Compensation claims by the contractor employed to build the South Eastern Motorway in Co Dublin, which are currently running at €200,000 per week, are expected to double when delays associated with the Carrickmines interchange are taken into account, writes Tim O'Brien.
Compensation claims by the contractor employed to build the South Eastern Motorway in Co Dublin, which are currently running at €200,000 per week, are expected to double when delays associated with the Carrickmines interchange are taken into account.
Already Dún Laoghaire-Rathdown County Council is understood to be in receipt of a claim for €200,000 a week for delays in gaining access to the motorway site. The claim, by the main contractor Ascon, is understood to arise because access problems delayed its summer working timetable at the start of the contract in 2001.
A spokesman for Ascon said the company was specifically precluded from commenting on any aspect of the contract, and the number of weeks for which the company is claiming €200,000 is unclear. However, sources suggest the start-up delay could have put the works schedule out by as much as six months, which represents a figure of about €5 million.
The council's director of transportation, Mr Eamonn O'Hare, was not available for comment this week but the claim was confirmed by Mr Michael Egan of the National Roads Authority. Mr Egan told The Irish Times that he was not personally aware of the duration of the delay. While all claims made against the council are necessarily the subject of negotiation and possibly even arbitration, Mr Egan said the roads authority was expecting Ascon to make a second claim against the council for delays at Carrickmines Castle, due to the archaeological protest there.
"We couldn't really see such a claim being any less than the original one", he said.
Such a result could see Dún Laoghaire-Rathdown County Council facing claims as high as €400,000 per week for an unspecified number of weeks.
The situation has led Fine Gael member of the council Ms Olivia Mitchell TD to call for the council to "buy itself out of the South Eastern Motorway contract and start again".
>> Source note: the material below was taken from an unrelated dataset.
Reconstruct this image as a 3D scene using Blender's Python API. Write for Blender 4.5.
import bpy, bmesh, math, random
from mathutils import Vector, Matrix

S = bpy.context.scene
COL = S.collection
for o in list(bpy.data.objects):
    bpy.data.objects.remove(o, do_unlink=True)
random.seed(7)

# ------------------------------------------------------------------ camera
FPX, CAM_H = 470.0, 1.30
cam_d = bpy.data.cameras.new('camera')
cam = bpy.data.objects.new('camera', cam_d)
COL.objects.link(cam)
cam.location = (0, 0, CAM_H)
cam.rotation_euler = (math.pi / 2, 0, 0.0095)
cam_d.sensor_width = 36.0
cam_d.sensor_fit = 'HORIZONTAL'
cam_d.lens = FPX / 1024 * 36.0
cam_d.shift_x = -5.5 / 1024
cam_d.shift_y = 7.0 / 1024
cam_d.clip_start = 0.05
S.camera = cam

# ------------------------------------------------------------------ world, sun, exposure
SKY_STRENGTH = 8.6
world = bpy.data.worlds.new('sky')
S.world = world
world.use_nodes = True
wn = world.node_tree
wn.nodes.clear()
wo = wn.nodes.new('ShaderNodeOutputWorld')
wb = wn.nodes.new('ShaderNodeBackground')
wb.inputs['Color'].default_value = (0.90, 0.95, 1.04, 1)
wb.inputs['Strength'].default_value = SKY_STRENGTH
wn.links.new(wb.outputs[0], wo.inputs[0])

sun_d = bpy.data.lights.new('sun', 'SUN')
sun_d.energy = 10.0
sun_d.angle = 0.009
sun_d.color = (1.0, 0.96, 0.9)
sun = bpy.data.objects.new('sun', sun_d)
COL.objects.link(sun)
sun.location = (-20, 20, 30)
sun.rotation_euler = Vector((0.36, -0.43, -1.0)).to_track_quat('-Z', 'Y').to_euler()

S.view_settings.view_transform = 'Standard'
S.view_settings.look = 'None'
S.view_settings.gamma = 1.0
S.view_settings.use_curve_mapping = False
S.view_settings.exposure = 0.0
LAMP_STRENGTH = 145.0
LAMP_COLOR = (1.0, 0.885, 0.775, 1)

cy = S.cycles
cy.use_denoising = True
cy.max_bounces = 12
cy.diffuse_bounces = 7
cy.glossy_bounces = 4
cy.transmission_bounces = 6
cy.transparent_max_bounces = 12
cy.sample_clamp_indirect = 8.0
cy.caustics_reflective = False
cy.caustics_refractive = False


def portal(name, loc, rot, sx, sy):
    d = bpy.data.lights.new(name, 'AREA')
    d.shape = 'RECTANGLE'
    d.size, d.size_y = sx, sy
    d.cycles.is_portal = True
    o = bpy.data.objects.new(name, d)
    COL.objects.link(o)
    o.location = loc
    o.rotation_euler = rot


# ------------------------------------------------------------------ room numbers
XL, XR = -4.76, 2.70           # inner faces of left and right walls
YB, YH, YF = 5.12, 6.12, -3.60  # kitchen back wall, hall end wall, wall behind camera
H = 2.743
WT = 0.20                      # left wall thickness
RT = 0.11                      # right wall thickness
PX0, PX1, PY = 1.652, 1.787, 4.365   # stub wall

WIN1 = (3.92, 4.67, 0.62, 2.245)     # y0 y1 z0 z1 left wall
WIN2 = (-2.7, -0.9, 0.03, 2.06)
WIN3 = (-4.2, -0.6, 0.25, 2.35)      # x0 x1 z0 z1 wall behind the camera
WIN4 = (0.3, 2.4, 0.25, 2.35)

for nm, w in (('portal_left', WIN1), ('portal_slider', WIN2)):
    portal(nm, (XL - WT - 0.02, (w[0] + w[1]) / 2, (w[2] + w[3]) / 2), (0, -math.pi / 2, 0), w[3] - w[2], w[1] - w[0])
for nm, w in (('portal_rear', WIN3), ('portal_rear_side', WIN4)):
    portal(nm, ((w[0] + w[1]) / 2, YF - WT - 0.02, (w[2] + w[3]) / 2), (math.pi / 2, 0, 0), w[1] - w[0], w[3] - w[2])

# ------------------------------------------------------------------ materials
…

While she said the implications of such a move were "enormous," the council could not have itself exposed to ongoing claims and a risk it was unable to quantify.
While Ms Mitchell put the loss the council is facing as a result of the Carrickmines project at the lower figure of €50,000 to €100,000 per week, she said the "magnitude of the planning risks are enormous, unknowable and completely open-ended".
She said it would not be possible to attract the private sector to build infrastructure if such an unquantifiable risk was allowed to continue and she called on the council to negotiate the termination of the motorway contract immediately. She added the council could "design a temporary termination point for the motorway pending final court clarification".
She also said south Dublin was suffering heavy traffic congestion "while a small group, with no personal financial exposure, seek every legal effort and other means to frustrate efforts to solve the traffic problems".
However a spokesman for the Carrickminders, Mr Ruadhan McEoin, said cost overruns had been incurred "because the road was drawn through the remains of Carrickmines Castle and that line was drawn by the councillors themselves.
"I think there are a few key questions here and they include why did the council sign the contract for the road before they listened to the advice to the archaeologist Mr Mark Clinton on what was likely to be found".